佐々木兄弟が到着したのは、襲撃の当日17日、午後2時頃でした。寝返ったわけではなかったのです。四兄弟のうち、二人は疲れた馬に乗り、二人は徒歩で現れたのです。洪水のため遅れた、と謝罪したと記されています。
襲撃は、17日の朝のはずでした。しかし、仕掛けないまま、その日にあった三島社の神事には安達盛長が御使いとして出向くなど、平静を装いつつ、いたずらに時を待っていたようです。
「吾妻鏡」では、佐々木兄弟が到着したのは羊の刻、午後2時ごろ。頼朝は感動の涙を浮かべながら、「汝らが遅れたために今朝の合戦をすることができなかった」と攻めるという、情緒不安定な対応をしたようです。頼朝のこの様子が記述通りだった、という確証はありませんが、心情はひしひしと伝わります。待つ間は、気の遠くなる思いだったでしょう。
何とか、開戦!!
さあ、どうするか。これ以上延ばすと、情報がもれる、ということで、山木館襲撃は決行されます。なんとも、あぶなっかしい、戦の始まりだったわけです。
時政の軍勢は山木館、佐々木定綱・高綱・経高は堤信遠の邸宅を攻めました。経高が矢を受けたようです。

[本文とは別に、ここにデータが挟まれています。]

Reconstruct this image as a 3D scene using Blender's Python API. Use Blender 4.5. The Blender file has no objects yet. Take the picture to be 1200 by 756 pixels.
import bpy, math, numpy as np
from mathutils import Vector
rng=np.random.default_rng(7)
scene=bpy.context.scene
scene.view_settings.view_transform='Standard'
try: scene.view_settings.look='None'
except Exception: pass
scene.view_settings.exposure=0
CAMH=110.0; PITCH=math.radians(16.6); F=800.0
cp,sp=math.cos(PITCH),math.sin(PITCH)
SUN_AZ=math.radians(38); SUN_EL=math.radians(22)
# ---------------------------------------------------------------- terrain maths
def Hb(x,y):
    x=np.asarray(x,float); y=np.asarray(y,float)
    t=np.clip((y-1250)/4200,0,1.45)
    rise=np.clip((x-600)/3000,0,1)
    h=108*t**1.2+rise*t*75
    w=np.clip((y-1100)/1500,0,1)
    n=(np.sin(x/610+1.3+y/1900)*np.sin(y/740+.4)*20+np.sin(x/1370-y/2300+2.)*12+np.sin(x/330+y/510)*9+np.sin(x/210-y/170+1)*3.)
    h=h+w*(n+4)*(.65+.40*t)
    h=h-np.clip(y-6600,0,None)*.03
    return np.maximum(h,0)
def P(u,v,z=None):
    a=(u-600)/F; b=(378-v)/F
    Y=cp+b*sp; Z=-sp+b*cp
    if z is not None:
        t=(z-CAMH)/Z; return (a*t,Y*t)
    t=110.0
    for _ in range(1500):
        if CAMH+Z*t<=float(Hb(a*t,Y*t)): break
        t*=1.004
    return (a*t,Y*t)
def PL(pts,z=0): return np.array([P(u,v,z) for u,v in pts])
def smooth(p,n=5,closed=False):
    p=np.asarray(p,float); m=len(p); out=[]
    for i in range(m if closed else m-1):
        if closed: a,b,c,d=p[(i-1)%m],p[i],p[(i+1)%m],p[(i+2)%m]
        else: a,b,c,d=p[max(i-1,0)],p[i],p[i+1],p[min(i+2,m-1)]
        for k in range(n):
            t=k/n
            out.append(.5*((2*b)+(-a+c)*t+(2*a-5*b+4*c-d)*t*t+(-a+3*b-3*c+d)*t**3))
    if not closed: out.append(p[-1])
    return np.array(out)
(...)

頼朝の警護に残っていた佐々木盛綱らも加勢し、武士たちが兼隆主従の首を持ち帰ったのは翌朝のことだった、と記されています。
辛くも合流できた佐々木兄弟、その後も数々の戦で名を挙げていきます。
大河では、山木館襲撃をどう描くでしょう。佐々木兄弟が登場しないのであれば、何か他のグダグダを用意しているかもしれません。楽しみですね。
そして、肝心の三浦一族と次の戦いで、合流できるのか?!また次回、書いていきます。
最後まで読んでいただき、ありがとうございました。